══ Listed entries

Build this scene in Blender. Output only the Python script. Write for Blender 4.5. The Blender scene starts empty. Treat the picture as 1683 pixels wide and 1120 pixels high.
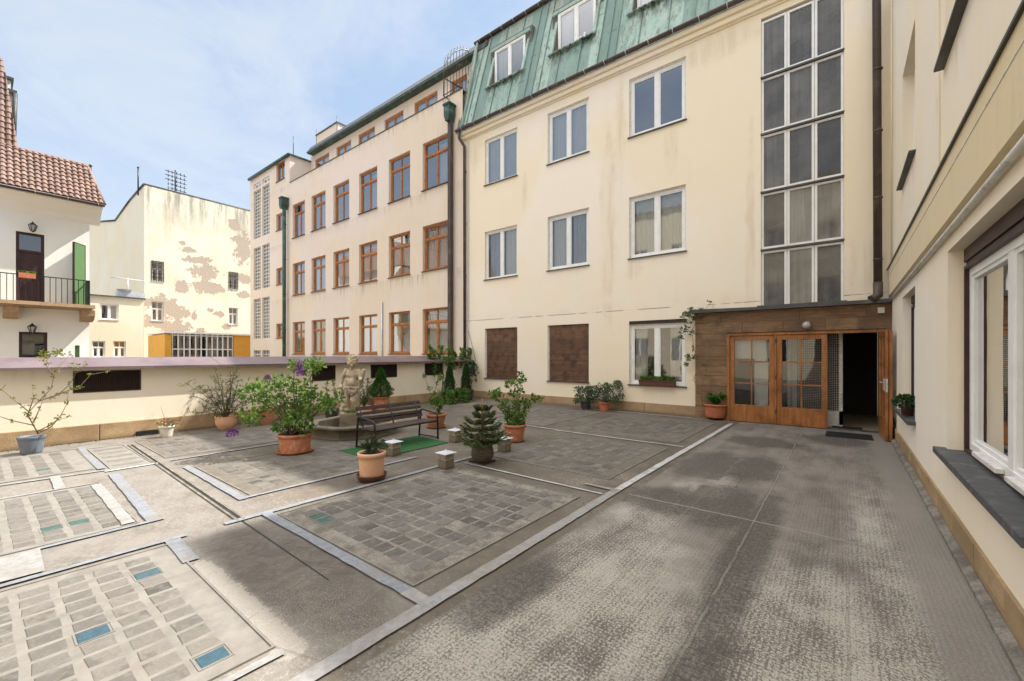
import bpy, bmesh, math, random
from mathutils import Vector, Matrix
random.seed(7)
R = math.radians
sc = bpy.context.scene
COL = sc.collection
# ------------------------------------------------------------------ camera numbers (measured)
F = 693.4; EYE = 1.55; HOR = 583.0; YAW = math.atan(545.5 / F)
SN, CS = math.sin(YAW), math.cos(YAW)
def _ray(x, y):
    u = (x - 841.5) / F
    return (-SN + u * CS, CS + u * SN, (HOR - y) / F)
def G(x, y, z=0.0):
    d = _ray(x, y); t = (z - EYE) / d[2]; return Vector((d[0] * t, d[1] * t, z))
def FY(x, y, Y=11.1):
    d = _ray(x, y); t = Y / d[1]; return (d[0] * t, EYE + d[2] * t)
def FX(x, y, X):
    d = _ray(x, y); t = X / d[0]; return (d[1] * t, EYE + d[2] * t)

# ------------------------------------------------------------------ materials
class NM:
    def __init__(s, name):
        s.m = bpy.data.materials.new(name); s.m.use_nodes = True
        s.t = s.m.node_tree; s.t.nodes.clear()
        s.out = s.n('ShaderNodeOutputMaterial')
        s._obj = None; s.world = False
    def n(s, ty, **kw):
        nd = s.t.nodes.new(ty)
        for k, v in kw.items(): setattr(nd, k, v)
        return nd
    def l(s, a, b): s.t.links.new(a, b)
    def put(s, sock, v):
        if isinstance(v, bpy.types.NodeSocket): s.l(v, sock)
        elif isinstance(v, (tuple, list)) and len(v) == 3 and sock.type == 'RGBA': sock.default_value = (*v, 1)
        else: sock.default_value = v
    @property
    def obj(s):
        if s._obj is None: s._obj = s.n('ShaderNodeNewGeometry').outputs['Position'] if s.world else s.n('ShaderNodeTexCoord').outputs['Object']
        return s._obj
    def xyz(s, v=None):
        nd = s.n('ShaderNodeSeparateXYZ'); s.l(v or s.obj, nd.inputs[0]); return nd.outputs
    def scaled(s, v, k):
        nd = s.n('ShaderNodeMapping'); s.l(v or s.obj, nd.inputs[0]); nd.inputs['Scale'].default_value = k; return nd.outputs[0]
    def noise(s, scale, detail=4, rough=.55, vec=None, dist=0):
        nd = s.n('ShaderNodeTexNoise'); s.l(vec or s.obj, nd.inputs['Vector'])
        nd.inputs['Scale'].default_value = scale; nd.inputs['Detail'].default_value = detail
        nd.inputs['Roughness'].default_value = rough; nd.inputs['Distortion'].default_value = dist
        return nd.outputs['Fac']
    def voro(s, scale, vec=None, feature='F1', out='Distance'):
        nd = s.n('ShaderNodeTexVoronoi', feature=feature); s.l(vec or s.obj, nd.inputs['Vector']); nd.inputs['Scale'].default_value = scale
        return nd.outputs[out]
    def step(s, v, a, b, lo=0., hi=1.):
        nd = s.n('ShaderNodeMapRange', interpolation_type='SMOOTHSTEP'); s.put(nd.inputs[0], v)
        nd.inputs[1].default_value = a; nd.inputs[2].default_value = b; nd.inputs[3].default_value = lo; nd.inputs[4].default_value = hi
        return nd.outputs[0]
    def ma(s, op, a, b=0., c=None, clamp=False):
        nd = s.n('ShaderNodeMath', operation=op, use_clamp=clamp); s.put(nd.inputs[0], a); s.put(nd.inputs[1], b)
        if c is not None: s.put(nd.inputs[2], c)
        return nd.outputs[0]
    def mix(s, f, a, b, mode='MIX'):
        nd = s.n('ShaderNodeMix', data_type='RGBA', blend_type=mode); s.put(nd.inputs[0], f)
        s.put(nd.inputs[6], a); s.put(nd.inputs[7], b); return nd.outputs[2]
    def tone(s):
        nd = s.n('ShaderNodeAttribute', attribute_name='tone'); return nd.outputs['Fac']
    def ell(s, P, cx, cy, rx, ry, warp, amt=.5, soft=.25):
        dx = s.ma('DIVIDE', s.ma('SUBTRACT', P[0], cx), rx); dy = s.ma('DIVIDE', s.ma('SUBTRACT', P[1], cy), ry)
        d = s.ma('SQRT', s.ma('ADD', s.ma('MULTIPLY', dx, dx), s.ma('MULTIPLY', dy, dy)))
        d = s.ma('ADD', d, s.ma('MULTIPLY', s.ma('SUBTRACT', warp, .5), amt * 2))
        return s.step(d, 1 - soft, 1 + soft, 1, 0)
    def fin(s, col, rough=.8, bump=None, bs=.3, bd=.01, metal=0., spec=.4, extra=None):
        p = s.n('ShaderNodeBsdfPrincipled'); s.put(p.inputs['Base Color'], col); s.put(p.inputs['Roughness'], rough)
        p.inputs['Metallic'].default_value = metal; p.inputs['Specular IOR Level'].default_value = spec
        if bump is not None:
            b = s.n('ShaderNodeBump'); s.put(b.inputs['Height'], bump); b.inputs['Strength'].default_value = bs; b.inputs['Distance'].default_value = bd
            s.l(b.outputs[0], p.inputs['Normal'])
        s.l(p.outputs[0], s.out.inputs[0]); s.p = p
        return s.m
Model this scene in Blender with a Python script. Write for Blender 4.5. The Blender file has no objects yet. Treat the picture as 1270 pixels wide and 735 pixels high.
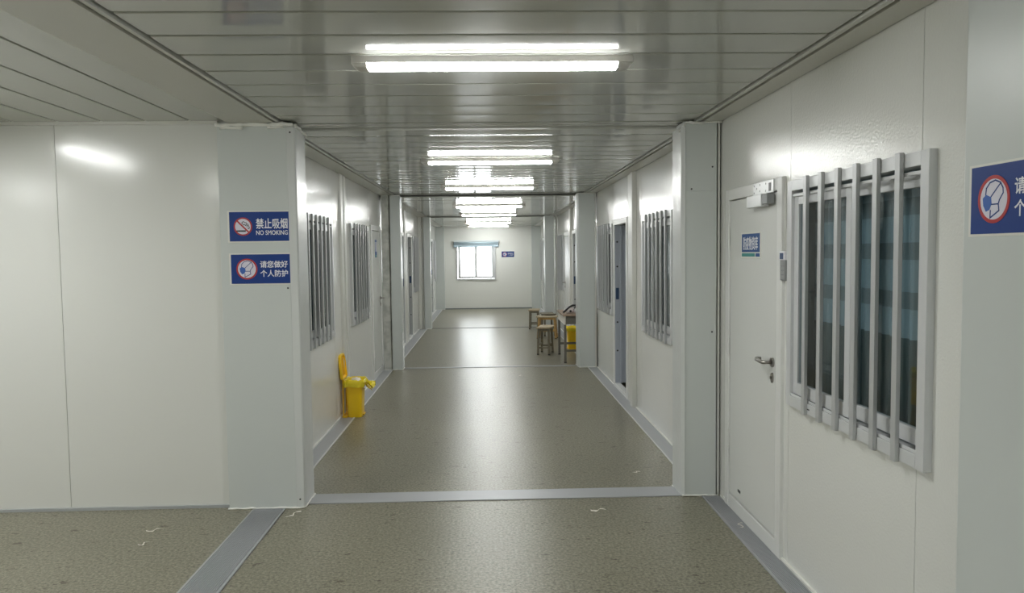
import bpy, bmesh, math, random
from mathutils import Vector, Matrix, noise
PI = math.pi
random.seed(7)
sc = bpy.context.scene
COL = sc.collection

# ------------------------------------------------------------------ camera, world, exposure
F_PX = 944.15
YAW, PITCH, ROLL = 0.03135, 0.058056, -0.011973
CAM_H = 1.67
cam_d = bpy.data.cameras.new('camera')
cam_d.sensor_width = 36.0
cam_d.lens = F_PX / 1270 * 36.0
cam_d.clip_start, cam_d.clip_end = 0.05, 200
cam = bpy.data.objects.new('camera', cam_d)
COL.objects.link(cam)
c_, s_ = math.cos, math.sin
R0 = Matrix(((1, 0, 0), (0, 0, -1), (0, 1, 0)))
Ry = Matrix(((c_(YAW), 0, -s_(YAW)), (0, 1, 0), (s_(YAW), 0, c_(YAW))))
Rp = Matrix(((1, 0, 0), (0, c_(PITCH), -s_(PITCH)), (0, s_(PITCH), c_(PITCH))))
Rr = Matrix(((c_(ROLL), -s_(ROLL), 0), (s_(ROLL), c_(ROLL), 0), (0, 0, 1)))
Rw = Rr @ Rp @ Ry @ R0                       # world -> (right, down, forward)
m3 = Matrix((Rw[0], -Rw[1], -Rw[2])).transposed()
cam.matrix_world = Matrix.Translation((0, 0, CAM_H)) @ m3.to_4x4()
sc.camera = cam

LAMP_POWER = 62.0
SKY_POWER = 8.0
w = bpy.data.worlds.new('overcast_sky')
sc.world = w
w.use_nodes = True
bg = w.node_tree.nodes['Background']
bg.inputs['Color'].default_value = (0.95, 0.98, 1.0, 1)
bg.inputs['Strength'].default_value = SKY_POWER
sc.view_settings.view_transform = 'Standard'
sc.view_settings.look = 'None'
sc.view_settings.gamma = 1.0
sc.view_settings.use_curve_mapping = False
sc.view_settings.exposure = 0.08
sc.cycles.use_denoising = True
sc.cycles.max_bounces = 14
sc.cycles.diffuse_bounces = 8
sc.cycles.glossy_bounces = 6
sc.cycles.transparent_max_bounces = 12
sc.cycles.sample_clamp_indirect = 12.0
sc.cycles.caustics_reflective = False
sc.cycles.caustics_refractive = False

# ------------------------------------------------------------------ materials
def mat(name, col, rough=0.5, metal=0.0, bump=None, var=None, spec=0.5, coat=0.0, coat_rough=0.1, wave=None):
    m = bpy.data.materials.new(name)
    m.use_nodes = True
    nt = m.node_tree
    b = nt.nodes['Principled BSDF']
    b.inputs['Base Color'].default_value = (*col, 1)
    b.inputs['Roughness'].default_value = rough
    b.inputs['Metallic'].default_value = metal
    b.inputs['Specular IOR Level'].default_value = spec
    b.inputs['Coat Weight'].default_value = coat
    b.inputs['Coat Roughness'].default_value = coat_rough
    tc = nt.nodes.new('ShaderNodeTexCoord')
    if var:
        scale, col2, lo, hi = var
        n = nt.nodes.new('ShaderNodeTexNoise')
        n.inputs['Scale'].default_value = scale
        n.inputs['Detail'].default_value = 3
        nt.links.new(tc.outputs['Object'], n.inputs['Vector'])
        r = nt.nodes.new('ShaderNodeValToRGB')
        r.color_ramp.elements[0].position = lo
        r.color_ramp.elements[1].position = hi
        r.color_ramp.elements[0].color = (*col, 1)
        r.color_ramp.elements[1].color = (*col2, 1)
        nt.links.new(n.outputs['Fac'], r.inputs['Fac'])
        nt.links.new(r.outputs['Color'], b.inputs['Base Color'])
    prev = None
    if bump:
        scale, strength, dist = bump
        n = nt.nodes.new('ShaderNodeTexNoise')
        n.inputs['Scale'].default_value = scale
        n.inputs['Detail'].default_value = 2
        nt.links.new(tc.outputs['Object'], n.inputs['Vector'])
        bp = nt.nodes.new('ShaderNodeBump')
        bp.inputs['Strength'].default_value = strength
        bp.inputs['Distance'].default_value = dist
        nt.links.new(n.outputs['Fac'], bp.inputs['Height'])
        prev = bp
    if wave:
        axis, scale, strength, dist = wave
        n = nt.nodes.new('ShaderNodeTexWave')
        n.bands_direction = axis
        n.inputs['Scale'].default_value = scale
        n.inputs['Distortion'].default_value = 0.4
        n.inputs['Detail Scale'].default_value = 0.4
        nt.links.new(tc.outputs['Object'], n.inputs['Vector'])
        bp = nt.nodes.new('ShaderNodeBump')
        bp.inputs['Strength'].default_value = strength
        bp.inputs['Distance'].default_value = dist
        nt.links.new(n.outputs['Fac'], bp.inputs['Height'])
        if prev:
            nt.links.new(prev.outputs['Normal'], bp.inputs['Normal'])
        prev = bp
    if prev:
        nt.links.new(prev.outputs['Normal'], b.inputs['Normal'])
    return m

def emit(name, col, power):
    m = bpy.data.materials.new(name)
    m.use_nodes = True
    b = m.node_tree.nodes['Principled BSDF']
    b.inputs['Base Color'].default_value = (0.8, 0.8, 0.8, 1)
    b.inputs['Emission Color'].default_value = (*col, 1)
    b.inputs['Emission Strength'].default_value = power
    return m

def glass(name, tint):
    m = bpy.data.materials.new(name)
    m.use_nodes = True
    nt = m.node_tree
    nt.nodes.clear()
    out = nt.nodes.new('ShaderNodeOutputMaterial')
    mix = nt.nodes.new('ShaderNodeMixShader')
    tr = nt.nodes.new('ShaderNodeBsdfTransparent')
    tr.inputs['Color'].default_value = (*tint, 1)
    gl = nt.nodes.new('ShaderNodeBsdfGlossy')
    gl.inputs['Roughness'].default_value = 0.02
    fr = nt.nodes.new('ShaderNodeFresnel')
    geo = nt.nodes.new('ShaderNodeNewGeometry')
    mr = nt.nodes.new('ShaderNodeMapRange')
    mr.inputs['To Min'].default_value = 1.5
    mr.inputs['To Max'].default_value = 1 / 1.5
    nt.links.new(geo.outputs['Backfacing'], mr.inputs['Value'])
    nt.links.new(mr.outputs['Result'], fr.inputs['IOR'])
    nt.links.new(fr.outputs[0], mix.inputs[0])
    nt.links.new(tr.outputs[0], mix.inputs[1])
    nt.links.new(gl.outputs[0], mix.inputs[2])
    nt.links.new(mix.outputs[0], out.inputs['Surface'])
    return m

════

**Work to complete:** Everything from the first line of the records through the line containing "d = _ray(x, y); t = X" should be reproduced exactly, apart from the pictures.

**Final answer:**
Build this scene in Blender. Output only the Python script. Write for Blender 4.5. The Blender scene starts empty. Treat the picture as 1683 pixels wide and 1120 pixels high.
import bpy, bmesh, math, random
from mathutils import Vector, Matrix
random.seed(7)
R = math.radians
sc = bpy.context.scene
COL = sc.collection
# ------------------------------------------------------------------ camera numbers (measured)
F = 693.4; EYE = 1.55; HOR = 583.0; YAW = math.atan(545.5 / F)
SN, CS = math.sin(YAW), math.cos(YAW)
def _ray(x, y):
    u = (x - 841.5) / F
    return (-SN + u * CS, CS + u * SN, (HOR - y) / F)
def G(x, y, z=0.0):
    d = _ray(x, y); t = (z - EYE) / d[2]; return Vector((d[0] * t, d[1] * t, z))
def FY(x, y, Y=11.1):
    d = _ray(x, y); t = Y / d[1]; return (d[0] * t, EYE + d[2] * t)
def FX(x, y, X):
    d = _ray(x, y); t = X / d[0]; return (d[1] * t, EYE + d[2] * t)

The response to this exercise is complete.